Lost in a Blizzard
The Towner Bus Tragedy
A swirling white enemy trapped the children on the cold little bus. But snow kept invading it. There was no escape.
The chilling, true story of school children trapped in a terrible snowstorm begins on March 26, 1931. Parents and a bus driver responsible for twenty youngsters from seven prairie families on the border of Colorado and Kansas had no way of knowing that the falling snow would become a killer blizzard. Worried teachers, watching the darkening sky, quickly dismissed school as soon as the children arrived in the morning. Without communication, parents thought their children were still at school.
As bus driver Carl Miller began the drive home, he made a fatal error. He took a shortcut across fields and became lost in the whiteout. His passengers were dressed for spring-like weather, not frigid temperatures. He tried to keep them warm and moving, but snow entered the broken windows of the makeshift, unheated bus. Miller headed out on foot to seek help but died in the storm. His daughter was among five students who perished on the bus. Many survivors of the thirty-three-hour ordeal had hypothermia by the time their parents realized they were missing and found the bus.
The author includes photographs of the children, the school, and life on the prairie. Her text is sprinkled with highlighted terms, which are explained in the glossary. Other aspects of prairie life are illustrated with text and pictures; the design elements are often distracting because they interrupt the story.
Jenkins does not flinch from the harsh reality of the victims’ injuries and deaths. Her interviews with survivors add credibility, as she explains how they handled their ordeal and what happened later. They were treated as celebrities while they slowly recuperated; one boy was even invited to the White House.

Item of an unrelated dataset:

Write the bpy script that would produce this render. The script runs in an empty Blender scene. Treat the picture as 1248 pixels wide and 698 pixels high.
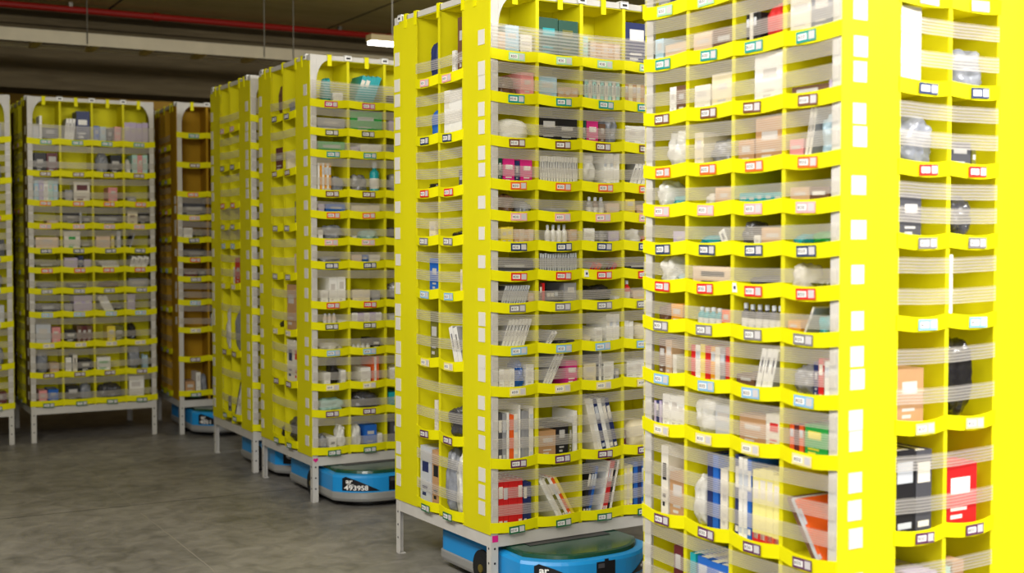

With today’s sophisticated weather forecasting and easy communication, it may be difficult for youngsters to imagine how a school bus could be lost for so long in a storm. A sidebar compares weather forecasting capabilities in the 1930s and today. Jenkins gives good advice about what to do in a blizzard, and notes that Miller broke the most important rule by going outside.
The book is part of an environmental series on natural disasters-subjects that fascinate elementary school readers.